Yesterday I received an e-mail from an amateur photographer named Veryl Witmer who often takes his camera into the park to photograph wildlife. He sent me six photos of the coyote currently in residence in Central Park -- he chanced upon it while walking in the park two days ago. Since he also told me that the Parks department is well aware of the animal's location, I am publishing his photos here without worrying about invading the coyote's privacy. *







all photos by Veryl Witmer- 2/2/10
* A few hours after posting this I received an eMail from Veryl gently informing me that my assumption that Veryl is a female name was incorrect. I therefore changed the pronouns in the text above from "she" and "her" to "he" and "his".

Below, a note received yesterday from regular Indianapolis correspondent Bill Trankle:

Great to hear that another coyote made it to the park, but I think the greatest part of this continuing saga is still unexplained. As you mused in your article, how the heck did the thing get to CP in the first place (your Cross-town Bus idea gave me a chuckle)? This is the second coyote to show up, unless the first was released somewhere and decided he wanted to return (while that sounded good at first, he was hounded [couldn't resist, sorry] so badly that I doubt he would have fond memories of his brief sojourn in CP), so does that mean there is some canine Underground Railroad at work there? Inquiring minds want to know, but we probably never will.

Hopefully they treat this one better than the last or like they did the wild turkey. Keep us posted!

PS from Marie
Actually, the latest visitor is the third coyote to be seen in recent years, not the second. The article I posted yesterday told about the first. Then there was Hal, in 2006. And now the youngster seen in the photos above.
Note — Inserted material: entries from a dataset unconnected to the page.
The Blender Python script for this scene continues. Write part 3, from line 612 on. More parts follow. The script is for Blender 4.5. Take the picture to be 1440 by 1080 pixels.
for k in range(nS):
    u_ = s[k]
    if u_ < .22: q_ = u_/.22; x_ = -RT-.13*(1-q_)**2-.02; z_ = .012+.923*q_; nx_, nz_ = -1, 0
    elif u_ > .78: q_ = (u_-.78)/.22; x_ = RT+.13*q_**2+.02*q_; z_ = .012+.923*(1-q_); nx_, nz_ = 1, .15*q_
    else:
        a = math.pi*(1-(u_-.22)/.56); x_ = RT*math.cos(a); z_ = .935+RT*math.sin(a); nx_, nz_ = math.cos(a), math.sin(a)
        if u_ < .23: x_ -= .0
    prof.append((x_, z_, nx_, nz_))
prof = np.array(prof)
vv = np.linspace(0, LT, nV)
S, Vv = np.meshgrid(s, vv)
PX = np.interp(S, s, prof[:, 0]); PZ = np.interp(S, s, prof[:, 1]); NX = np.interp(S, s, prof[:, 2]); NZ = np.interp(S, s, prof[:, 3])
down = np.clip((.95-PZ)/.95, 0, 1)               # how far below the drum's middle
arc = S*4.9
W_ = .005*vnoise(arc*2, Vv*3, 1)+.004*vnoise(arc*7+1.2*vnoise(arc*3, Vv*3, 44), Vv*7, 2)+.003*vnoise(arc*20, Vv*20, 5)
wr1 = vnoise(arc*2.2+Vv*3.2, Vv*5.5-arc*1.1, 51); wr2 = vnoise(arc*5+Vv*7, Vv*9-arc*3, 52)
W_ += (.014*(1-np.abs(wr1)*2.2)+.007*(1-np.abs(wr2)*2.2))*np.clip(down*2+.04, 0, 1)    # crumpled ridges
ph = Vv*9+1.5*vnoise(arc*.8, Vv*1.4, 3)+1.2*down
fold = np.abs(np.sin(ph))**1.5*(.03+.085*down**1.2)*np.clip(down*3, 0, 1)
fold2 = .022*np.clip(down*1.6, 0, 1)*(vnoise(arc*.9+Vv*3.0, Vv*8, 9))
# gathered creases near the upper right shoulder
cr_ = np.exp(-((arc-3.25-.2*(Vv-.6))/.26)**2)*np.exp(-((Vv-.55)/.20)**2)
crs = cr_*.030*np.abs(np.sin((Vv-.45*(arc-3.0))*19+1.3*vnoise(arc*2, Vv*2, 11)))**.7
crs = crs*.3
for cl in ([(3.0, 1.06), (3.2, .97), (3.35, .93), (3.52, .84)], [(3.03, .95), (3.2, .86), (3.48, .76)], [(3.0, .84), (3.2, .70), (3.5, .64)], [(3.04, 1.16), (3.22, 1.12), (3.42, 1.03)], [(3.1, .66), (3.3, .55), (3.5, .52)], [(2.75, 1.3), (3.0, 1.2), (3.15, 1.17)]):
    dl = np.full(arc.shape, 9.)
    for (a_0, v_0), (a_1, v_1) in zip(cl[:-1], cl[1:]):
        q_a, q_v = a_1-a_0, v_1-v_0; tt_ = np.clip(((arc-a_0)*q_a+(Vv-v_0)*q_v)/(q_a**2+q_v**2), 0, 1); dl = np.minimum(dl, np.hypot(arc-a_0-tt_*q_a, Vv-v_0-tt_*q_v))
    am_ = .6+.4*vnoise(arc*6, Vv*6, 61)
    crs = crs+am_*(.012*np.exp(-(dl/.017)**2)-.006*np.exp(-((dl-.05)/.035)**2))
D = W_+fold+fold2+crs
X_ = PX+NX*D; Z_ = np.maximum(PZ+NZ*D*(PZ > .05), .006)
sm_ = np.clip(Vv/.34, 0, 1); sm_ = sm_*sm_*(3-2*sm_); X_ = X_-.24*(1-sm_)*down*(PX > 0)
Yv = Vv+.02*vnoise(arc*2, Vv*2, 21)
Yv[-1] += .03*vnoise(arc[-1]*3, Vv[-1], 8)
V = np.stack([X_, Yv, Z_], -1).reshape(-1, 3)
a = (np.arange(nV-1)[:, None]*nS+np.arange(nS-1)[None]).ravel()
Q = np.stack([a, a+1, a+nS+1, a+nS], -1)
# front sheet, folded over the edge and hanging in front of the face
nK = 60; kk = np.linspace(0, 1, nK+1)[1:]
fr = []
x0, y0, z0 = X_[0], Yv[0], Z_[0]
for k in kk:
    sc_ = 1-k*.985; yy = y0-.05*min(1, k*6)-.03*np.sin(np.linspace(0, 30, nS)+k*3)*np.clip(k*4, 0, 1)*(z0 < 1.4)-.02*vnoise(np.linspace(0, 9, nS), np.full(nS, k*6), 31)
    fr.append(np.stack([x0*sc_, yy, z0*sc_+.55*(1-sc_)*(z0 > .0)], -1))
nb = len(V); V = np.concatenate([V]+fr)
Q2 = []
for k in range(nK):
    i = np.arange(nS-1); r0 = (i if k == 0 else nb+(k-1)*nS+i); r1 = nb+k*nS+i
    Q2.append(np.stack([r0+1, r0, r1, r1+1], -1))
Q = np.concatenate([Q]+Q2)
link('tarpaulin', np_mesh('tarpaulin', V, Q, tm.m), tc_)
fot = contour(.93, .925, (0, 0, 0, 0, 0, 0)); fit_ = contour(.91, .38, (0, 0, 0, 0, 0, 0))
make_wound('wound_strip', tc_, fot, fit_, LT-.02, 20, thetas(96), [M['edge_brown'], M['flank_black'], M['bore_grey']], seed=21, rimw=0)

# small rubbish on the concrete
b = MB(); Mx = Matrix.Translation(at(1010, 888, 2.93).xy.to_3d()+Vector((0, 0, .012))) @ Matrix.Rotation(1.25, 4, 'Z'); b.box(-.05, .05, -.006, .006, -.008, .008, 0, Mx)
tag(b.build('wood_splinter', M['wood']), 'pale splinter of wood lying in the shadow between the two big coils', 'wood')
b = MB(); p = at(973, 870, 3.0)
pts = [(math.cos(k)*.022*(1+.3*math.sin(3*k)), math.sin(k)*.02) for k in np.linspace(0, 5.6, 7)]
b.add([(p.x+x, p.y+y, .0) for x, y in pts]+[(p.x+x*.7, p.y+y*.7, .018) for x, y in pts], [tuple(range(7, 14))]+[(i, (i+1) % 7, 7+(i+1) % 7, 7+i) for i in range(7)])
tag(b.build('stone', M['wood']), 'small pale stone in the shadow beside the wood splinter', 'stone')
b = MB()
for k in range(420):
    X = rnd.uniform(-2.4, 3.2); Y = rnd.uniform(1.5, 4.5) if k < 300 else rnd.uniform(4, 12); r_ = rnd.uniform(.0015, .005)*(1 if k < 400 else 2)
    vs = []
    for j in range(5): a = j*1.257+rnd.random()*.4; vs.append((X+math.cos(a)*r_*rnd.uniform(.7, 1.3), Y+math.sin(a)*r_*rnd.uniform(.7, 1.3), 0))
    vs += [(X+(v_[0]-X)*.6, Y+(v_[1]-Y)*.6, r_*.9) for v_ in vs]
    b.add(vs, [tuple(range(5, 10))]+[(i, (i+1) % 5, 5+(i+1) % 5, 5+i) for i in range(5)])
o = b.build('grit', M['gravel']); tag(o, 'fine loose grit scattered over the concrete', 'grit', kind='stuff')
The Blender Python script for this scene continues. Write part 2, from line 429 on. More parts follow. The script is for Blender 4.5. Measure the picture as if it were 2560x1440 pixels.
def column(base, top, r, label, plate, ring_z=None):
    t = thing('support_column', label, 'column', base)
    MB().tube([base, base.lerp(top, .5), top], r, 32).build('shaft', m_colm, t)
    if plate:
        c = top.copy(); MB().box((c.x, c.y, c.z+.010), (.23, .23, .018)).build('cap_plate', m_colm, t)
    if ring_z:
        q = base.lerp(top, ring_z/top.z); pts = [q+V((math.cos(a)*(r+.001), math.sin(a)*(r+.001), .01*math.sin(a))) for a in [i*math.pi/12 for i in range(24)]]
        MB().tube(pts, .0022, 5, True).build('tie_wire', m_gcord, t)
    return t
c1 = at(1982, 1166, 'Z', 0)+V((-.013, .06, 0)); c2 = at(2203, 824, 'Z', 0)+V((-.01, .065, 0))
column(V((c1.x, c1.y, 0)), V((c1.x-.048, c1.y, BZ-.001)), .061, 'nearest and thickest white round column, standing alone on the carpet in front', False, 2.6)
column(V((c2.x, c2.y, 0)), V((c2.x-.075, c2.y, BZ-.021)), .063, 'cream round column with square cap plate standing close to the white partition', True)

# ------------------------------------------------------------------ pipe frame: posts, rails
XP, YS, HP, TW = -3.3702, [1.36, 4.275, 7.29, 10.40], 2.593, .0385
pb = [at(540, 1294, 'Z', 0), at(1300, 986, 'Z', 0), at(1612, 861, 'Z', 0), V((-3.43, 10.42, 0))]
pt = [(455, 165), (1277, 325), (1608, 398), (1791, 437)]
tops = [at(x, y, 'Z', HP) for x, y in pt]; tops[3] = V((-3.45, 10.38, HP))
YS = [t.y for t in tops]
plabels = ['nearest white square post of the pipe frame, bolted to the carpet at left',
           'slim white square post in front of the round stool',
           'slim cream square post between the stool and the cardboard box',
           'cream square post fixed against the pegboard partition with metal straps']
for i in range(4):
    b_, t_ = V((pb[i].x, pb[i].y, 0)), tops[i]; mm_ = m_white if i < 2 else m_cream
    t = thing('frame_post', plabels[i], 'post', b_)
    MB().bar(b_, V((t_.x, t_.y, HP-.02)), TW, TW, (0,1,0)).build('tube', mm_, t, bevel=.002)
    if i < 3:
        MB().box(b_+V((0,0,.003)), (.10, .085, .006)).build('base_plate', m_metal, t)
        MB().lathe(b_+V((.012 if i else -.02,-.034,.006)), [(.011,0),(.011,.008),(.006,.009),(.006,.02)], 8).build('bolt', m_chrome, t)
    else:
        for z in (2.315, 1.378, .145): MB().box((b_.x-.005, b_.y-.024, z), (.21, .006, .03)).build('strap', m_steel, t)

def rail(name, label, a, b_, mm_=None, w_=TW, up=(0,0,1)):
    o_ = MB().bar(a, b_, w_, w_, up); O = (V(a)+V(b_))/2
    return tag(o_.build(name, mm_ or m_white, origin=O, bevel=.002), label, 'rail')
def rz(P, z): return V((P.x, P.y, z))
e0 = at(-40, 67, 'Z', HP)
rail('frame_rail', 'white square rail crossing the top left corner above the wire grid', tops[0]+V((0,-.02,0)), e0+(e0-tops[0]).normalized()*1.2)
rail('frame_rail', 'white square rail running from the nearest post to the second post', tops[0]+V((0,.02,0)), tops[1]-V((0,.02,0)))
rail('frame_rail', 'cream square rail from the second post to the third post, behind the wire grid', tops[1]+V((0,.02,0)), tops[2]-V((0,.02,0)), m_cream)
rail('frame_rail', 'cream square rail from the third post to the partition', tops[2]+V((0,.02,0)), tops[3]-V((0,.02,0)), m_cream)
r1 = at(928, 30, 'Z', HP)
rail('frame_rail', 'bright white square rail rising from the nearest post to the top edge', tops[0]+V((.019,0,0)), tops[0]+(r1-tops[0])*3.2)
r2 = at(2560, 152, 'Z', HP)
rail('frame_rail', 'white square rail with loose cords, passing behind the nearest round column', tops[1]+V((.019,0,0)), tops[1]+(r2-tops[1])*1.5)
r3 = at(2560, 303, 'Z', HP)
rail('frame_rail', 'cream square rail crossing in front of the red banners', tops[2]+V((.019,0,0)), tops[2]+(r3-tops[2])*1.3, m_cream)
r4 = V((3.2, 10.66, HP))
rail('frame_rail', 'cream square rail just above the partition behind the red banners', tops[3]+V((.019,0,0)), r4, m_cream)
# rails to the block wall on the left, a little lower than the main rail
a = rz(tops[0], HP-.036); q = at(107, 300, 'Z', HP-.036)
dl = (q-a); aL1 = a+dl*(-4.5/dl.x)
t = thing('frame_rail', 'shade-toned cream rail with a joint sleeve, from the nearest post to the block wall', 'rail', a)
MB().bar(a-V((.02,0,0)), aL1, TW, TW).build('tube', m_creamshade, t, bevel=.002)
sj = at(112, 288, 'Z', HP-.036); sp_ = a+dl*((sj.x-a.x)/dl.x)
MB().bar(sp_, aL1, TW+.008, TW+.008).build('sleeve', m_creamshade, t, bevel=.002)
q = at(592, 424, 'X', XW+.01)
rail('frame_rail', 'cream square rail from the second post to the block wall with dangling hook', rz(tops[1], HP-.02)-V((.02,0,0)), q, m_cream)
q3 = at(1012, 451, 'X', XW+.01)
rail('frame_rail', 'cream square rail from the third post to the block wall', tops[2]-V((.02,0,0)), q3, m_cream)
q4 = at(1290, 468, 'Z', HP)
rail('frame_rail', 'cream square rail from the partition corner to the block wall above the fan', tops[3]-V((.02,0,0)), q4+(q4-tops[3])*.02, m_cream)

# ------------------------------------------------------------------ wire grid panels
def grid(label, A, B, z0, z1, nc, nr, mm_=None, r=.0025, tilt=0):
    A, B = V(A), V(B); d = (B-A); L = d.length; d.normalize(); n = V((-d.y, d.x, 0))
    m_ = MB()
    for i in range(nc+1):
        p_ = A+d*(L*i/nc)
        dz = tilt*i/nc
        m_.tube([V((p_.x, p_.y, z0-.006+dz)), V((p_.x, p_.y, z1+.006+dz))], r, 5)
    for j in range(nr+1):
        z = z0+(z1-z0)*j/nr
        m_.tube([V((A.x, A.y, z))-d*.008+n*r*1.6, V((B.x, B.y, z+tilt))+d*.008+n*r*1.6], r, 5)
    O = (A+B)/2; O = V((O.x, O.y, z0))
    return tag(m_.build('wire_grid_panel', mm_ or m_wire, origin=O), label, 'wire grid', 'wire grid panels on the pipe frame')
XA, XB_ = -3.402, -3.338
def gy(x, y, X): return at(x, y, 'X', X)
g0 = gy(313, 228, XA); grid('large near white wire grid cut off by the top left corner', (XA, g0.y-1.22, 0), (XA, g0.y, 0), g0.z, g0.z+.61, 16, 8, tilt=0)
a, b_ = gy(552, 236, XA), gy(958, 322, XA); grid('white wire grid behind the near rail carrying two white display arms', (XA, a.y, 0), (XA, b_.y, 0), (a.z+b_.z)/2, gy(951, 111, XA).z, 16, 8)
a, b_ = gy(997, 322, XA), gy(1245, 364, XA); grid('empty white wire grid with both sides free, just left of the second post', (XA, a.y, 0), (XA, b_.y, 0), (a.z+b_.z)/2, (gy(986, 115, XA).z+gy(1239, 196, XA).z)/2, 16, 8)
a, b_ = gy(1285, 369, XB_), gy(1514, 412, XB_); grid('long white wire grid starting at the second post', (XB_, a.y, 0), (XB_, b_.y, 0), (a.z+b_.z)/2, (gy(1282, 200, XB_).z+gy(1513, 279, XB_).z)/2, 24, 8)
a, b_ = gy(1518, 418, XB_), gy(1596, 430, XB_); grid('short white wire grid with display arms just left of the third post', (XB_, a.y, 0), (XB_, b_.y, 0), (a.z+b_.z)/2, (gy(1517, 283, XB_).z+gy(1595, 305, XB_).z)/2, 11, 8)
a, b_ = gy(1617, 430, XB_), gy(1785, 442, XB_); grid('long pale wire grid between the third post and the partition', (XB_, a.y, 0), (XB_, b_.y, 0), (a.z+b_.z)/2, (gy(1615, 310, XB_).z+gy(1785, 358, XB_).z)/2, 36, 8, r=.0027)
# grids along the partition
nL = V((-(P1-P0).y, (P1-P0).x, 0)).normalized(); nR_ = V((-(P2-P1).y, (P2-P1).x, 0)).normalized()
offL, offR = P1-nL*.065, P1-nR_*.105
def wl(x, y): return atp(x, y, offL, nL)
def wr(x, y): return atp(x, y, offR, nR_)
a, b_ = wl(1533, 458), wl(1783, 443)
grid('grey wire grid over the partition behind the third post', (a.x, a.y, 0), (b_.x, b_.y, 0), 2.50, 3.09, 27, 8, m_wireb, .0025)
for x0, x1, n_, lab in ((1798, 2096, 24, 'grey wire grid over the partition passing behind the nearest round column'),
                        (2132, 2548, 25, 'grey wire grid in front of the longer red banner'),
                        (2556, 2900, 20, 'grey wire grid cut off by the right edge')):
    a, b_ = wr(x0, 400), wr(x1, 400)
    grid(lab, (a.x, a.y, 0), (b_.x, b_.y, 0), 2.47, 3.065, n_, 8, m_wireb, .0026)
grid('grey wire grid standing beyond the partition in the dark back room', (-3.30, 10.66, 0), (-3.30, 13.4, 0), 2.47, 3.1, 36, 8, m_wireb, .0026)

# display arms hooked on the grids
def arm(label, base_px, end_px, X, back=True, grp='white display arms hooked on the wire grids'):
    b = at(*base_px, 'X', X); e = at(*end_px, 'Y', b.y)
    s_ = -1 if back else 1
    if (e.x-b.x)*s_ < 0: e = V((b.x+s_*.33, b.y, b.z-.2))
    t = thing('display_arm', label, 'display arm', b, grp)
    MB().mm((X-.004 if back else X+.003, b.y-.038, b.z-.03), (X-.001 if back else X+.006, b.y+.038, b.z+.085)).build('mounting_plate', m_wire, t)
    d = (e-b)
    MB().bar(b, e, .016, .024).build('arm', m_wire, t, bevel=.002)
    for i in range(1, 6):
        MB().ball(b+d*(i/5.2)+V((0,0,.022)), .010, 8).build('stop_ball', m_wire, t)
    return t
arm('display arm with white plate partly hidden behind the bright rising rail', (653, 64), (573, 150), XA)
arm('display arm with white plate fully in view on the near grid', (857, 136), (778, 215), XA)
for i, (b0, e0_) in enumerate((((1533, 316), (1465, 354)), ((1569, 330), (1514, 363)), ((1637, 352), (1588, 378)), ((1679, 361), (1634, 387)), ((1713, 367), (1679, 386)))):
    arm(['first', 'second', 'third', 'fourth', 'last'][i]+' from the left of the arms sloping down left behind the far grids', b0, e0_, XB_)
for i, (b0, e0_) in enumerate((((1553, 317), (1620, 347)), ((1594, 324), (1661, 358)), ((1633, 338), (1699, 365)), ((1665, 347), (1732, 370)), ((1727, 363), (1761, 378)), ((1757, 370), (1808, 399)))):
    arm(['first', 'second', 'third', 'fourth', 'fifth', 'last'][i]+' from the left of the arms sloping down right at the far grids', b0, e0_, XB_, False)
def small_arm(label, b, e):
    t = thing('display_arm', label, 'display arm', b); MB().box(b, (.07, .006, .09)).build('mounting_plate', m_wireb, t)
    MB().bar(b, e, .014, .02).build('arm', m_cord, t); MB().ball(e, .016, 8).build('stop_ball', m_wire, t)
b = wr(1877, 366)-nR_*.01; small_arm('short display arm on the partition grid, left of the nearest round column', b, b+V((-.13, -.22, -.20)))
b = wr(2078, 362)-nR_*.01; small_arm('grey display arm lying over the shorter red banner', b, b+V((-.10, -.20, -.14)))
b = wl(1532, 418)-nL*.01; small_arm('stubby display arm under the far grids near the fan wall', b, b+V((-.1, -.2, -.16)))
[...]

Below, another letter received this morning, telling some of the negative aspects of having a coyote in a public park:

Dear Ms. Winn,
I read your book Red-Tails in Love several years ago right after visiting Central Park and seeing Pale Male for the first time. I live in Atlanta, Georgia....in a wooded neighborhood inside the city limits. I have hawks, deer, foxes, owls, racoons, snakes, you name it...plus coyotes. Believe me, you do not really want coyotes in Central Park. I thought your old article about the coyotes was funny but I must tell you, coyotes are skilled hunters and pose much more of a threat to pheasants and other wildlife than a dog that is well fed on Alpo! My own dog was mauled and nearly killed by a coyote in our backyard. They are opportunists and will eat anything: cats, dogs, birds, small animals, insects; you name it. They are extremely cunning and adaptive and once they arrive, you cannot get rid of them. My neighborhood association has hired trappers to no avail. The coyotes are too smart. I used to see rabbits all the time in my neighborhood but not since the coyotes established themselves a few years back. I love wildlife but coyotes are not meant to live in the city. They have been known to attack small children in other places where they seem to have lost their fear of humans.
I love your website!! Central Park is one of my favorite places in the world and I know it best from your book and website. I have only been to New York a few times but I love visiting there.